It was an age wherein the common man began to feel and think that he was a worthwhile being and that he had a right to the fruits of his own labors; and men became suspicious of their churches and governments, as these institutions effected his personal freedom.

Enter the Free-thinkers
So out of the Enlightenment Age there sprang forth here and there, persons who referred to themselves as Freethinkers. Others referred to themselves as Secularists or humanists.

Most Freethinkers believed that “morality” (Right and Wrong or Good and Evil) should be based solely on regard to the wellbeing of mankind in the present life.

Most Freethinkers had theological beliefs that differed from the dogma espoused by the orthodox, conventional Christian Churches. Freethinker ranged from those persons who were truly anti-religious to persons who may have adhered to a private, unconventional faith revering some form of God, but at odds with the orthodox religious authority.

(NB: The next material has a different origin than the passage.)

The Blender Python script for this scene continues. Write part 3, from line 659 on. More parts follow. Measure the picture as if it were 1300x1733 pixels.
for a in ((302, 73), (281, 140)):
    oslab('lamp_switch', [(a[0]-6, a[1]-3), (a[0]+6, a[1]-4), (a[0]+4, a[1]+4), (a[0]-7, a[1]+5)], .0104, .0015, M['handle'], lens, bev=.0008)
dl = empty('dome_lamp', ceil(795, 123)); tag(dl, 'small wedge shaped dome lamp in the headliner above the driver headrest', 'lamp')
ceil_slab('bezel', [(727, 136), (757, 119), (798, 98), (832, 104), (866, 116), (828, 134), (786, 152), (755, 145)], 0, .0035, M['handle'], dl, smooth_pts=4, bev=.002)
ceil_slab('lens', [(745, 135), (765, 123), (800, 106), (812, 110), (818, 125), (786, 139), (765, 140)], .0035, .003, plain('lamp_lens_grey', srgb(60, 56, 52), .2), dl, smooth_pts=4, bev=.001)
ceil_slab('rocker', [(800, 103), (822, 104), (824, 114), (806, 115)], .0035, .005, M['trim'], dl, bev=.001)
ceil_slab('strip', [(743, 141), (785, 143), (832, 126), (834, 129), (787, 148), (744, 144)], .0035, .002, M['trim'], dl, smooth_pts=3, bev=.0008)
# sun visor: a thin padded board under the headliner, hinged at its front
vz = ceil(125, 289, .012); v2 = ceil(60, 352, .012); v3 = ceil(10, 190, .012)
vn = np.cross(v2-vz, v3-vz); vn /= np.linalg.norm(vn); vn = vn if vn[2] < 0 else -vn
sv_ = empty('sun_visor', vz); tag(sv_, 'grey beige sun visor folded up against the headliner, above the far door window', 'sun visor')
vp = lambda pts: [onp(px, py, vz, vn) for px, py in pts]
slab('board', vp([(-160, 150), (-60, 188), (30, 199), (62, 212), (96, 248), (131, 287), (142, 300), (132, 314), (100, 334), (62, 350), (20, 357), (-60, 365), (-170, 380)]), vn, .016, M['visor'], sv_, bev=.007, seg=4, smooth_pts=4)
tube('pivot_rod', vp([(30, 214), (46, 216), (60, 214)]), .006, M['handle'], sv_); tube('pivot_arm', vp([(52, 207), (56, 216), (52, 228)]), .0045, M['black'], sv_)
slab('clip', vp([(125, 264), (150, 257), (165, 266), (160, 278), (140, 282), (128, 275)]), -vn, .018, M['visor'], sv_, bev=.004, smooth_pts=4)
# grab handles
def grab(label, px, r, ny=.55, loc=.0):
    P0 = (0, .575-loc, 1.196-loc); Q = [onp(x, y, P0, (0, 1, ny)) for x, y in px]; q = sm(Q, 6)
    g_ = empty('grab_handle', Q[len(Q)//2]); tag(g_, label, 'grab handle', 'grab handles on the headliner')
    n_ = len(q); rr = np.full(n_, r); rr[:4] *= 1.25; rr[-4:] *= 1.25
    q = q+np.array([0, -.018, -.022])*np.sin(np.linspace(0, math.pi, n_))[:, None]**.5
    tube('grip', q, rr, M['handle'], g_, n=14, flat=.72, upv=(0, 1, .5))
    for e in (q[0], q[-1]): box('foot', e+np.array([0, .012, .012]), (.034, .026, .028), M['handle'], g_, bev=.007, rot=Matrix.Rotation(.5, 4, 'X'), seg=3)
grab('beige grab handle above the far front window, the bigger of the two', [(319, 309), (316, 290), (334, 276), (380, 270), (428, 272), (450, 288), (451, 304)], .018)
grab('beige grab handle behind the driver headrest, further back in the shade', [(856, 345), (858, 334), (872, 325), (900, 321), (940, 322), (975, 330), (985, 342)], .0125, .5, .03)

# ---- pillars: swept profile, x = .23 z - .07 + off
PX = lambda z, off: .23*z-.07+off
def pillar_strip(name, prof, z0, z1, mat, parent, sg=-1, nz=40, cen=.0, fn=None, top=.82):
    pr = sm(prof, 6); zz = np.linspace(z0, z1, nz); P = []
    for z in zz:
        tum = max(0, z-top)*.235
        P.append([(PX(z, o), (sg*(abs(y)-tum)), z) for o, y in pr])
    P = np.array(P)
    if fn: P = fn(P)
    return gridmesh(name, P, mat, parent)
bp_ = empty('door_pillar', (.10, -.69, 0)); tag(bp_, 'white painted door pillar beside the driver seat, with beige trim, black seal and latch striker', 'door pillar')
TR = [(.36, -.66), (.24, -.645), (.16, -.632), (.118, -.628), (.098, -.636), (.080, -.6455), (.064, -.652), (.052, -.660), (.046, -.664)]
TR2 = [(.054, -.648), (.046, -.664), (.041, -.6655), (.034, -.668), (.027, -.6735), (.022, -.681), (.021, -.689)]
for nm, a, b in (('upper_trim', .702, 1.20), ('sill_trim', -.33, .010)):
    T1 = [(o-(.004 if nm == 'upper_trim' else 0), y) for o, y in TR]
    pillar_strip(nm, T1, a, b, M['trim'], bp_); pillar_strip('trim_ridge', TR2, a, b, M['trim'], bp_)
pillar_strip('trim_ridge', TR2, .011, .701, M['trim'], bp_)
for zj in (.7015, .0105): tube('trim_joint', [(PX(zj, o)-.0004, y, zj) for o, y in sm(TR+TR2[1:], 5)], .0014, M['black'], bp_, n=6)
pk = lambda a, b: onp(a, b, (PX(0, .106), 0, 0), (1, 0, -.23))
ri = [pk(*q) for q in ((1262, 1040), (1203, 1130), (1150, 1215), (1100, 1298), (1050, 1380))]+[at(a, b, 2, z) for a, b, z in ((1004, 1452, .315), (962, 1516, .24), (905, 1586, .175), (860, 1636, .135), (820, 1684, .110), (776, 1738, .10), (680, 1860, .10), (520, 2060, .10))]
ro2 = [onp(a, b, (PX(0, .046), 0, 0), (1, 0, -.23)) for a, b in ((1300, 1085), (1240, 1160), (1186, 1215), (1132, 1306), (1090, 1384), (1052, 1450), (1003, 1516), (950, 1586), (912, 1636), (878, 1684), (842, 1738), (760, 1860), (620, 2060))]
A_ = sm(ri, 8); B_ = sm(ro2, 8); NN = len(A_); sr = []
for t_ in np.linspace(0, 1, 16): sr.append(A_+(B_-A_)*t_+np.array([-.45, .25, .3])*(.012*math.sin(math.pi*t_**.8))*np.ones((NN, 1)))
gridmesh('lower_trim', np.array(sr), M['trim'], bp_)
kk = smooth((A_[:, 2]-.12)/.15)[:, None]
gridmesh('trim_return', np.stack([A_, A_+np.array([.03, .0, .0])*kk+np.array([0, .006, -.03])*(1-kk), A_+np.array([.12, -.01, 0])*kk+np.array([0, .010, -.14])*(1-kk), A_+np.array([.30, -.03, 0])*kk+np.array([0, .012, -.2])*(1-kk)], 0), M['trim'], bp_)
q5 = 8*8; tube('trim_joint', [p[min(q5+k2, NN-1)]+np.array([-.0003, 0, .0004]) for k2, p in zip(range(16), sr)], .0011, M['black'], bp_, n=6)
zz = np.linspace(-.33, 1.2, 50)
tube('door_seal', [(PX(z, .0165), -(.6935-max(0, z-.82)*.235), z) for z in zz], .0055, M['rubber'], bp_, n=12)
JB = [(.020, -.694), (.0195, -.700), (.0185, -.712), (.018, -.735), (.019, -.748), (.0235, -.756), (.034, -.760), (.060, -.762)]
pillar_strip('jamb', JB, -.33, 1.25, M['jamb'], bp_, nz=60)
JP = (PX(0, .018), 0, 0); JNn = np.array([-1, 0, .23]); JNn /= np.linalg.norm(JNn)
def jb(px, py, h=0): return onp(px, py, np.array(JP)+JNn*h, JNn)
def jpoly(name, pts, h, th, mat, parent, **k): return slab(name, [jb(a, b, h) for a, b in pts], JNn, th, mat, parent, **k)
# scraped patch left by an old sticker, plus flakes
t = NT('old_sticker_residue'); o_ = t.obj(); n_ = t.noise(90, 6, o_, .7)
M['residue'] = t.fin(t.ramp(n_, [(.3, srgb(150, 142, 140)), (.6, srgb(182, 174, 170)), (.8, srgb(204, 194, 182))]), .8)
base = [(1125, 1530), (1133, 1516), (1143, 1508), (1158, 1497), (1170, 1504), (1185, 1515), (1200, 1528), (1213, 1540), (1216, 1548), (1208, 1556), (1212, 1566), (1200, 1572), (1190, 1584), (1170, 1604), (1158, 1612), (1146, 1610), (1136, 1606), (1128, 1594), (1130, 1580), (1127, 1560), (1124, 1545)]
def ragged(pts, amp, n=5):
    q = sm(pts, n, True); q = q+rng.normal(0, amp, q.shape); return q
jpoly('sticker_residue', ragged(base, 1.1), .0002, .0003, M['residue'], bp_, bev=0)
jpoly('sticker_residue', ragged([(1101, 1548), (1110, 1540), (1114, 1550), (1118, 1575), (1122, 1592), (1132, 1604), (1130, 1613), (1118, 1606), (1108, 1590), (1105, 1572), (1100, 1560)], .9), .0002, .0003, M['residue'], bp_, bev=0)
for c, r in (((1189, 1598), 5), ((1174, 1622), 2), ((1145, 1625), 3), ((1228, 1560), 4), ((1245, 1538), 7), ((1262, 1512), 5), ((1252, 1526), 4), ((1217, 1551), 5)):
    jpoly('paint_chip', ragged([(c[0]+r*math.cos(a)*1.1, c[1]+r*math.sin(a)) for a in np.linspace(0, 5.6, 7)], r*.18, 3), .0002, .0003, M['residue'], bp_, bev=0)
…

Most Freethinkers were convinced that the affairs of human beings should not be governed by faith in the supernatural, but by a reliance on reason and evidence adduced from the natural world.

Many Freethinkers were secularist and believed that the church and the civil government should be kept separate.

Enter the Unitarians:
Out of these various groups of Freethinkers arose a religious/spiritual community who called themselves “Unitarians.” These Unitarians were a religious/spiritual community that emerged in Europe during the Enlightenment Age and many of the proponents of this new way of believing found their way to America. Beginning in the late 1700s many New England Puritan-founded Congregationalist churches began transforming into much more liberal and rationalist Unitarian fellowships.

These Unitarians shared the general philosophy of the other freethinkers and as a spiritual community, they rejected a wide variety of orthodox Christian tenets, including the doctrine of the Holy Trinity.

In my day and time: Unitarian congregations expressed a spirituality of Freedom and Liberty; a spirituality which refused to accept authoritarian “revelations” or “dogmas” which contradicted the revelations they found in their own experience.

In my day and time: Unitarians opposed the reliance of superstition in arriving at spiritual truths and purport that their religion or spirituality lay in a deep reverence for the power of the human mind, and the value of human doubt.

In my day and time: Unitarian espoused the notion that their spirituality did not accept “authoritarian” revelations or dogmas which contradicted the revelation they found in their own experiences.

In my day and time, Unitarians as a group believed in freedom of the mind in the continuing search for truth.

It is my unconfirmed opinion that Unitarians today think similarly to the Unitarians of my day and time.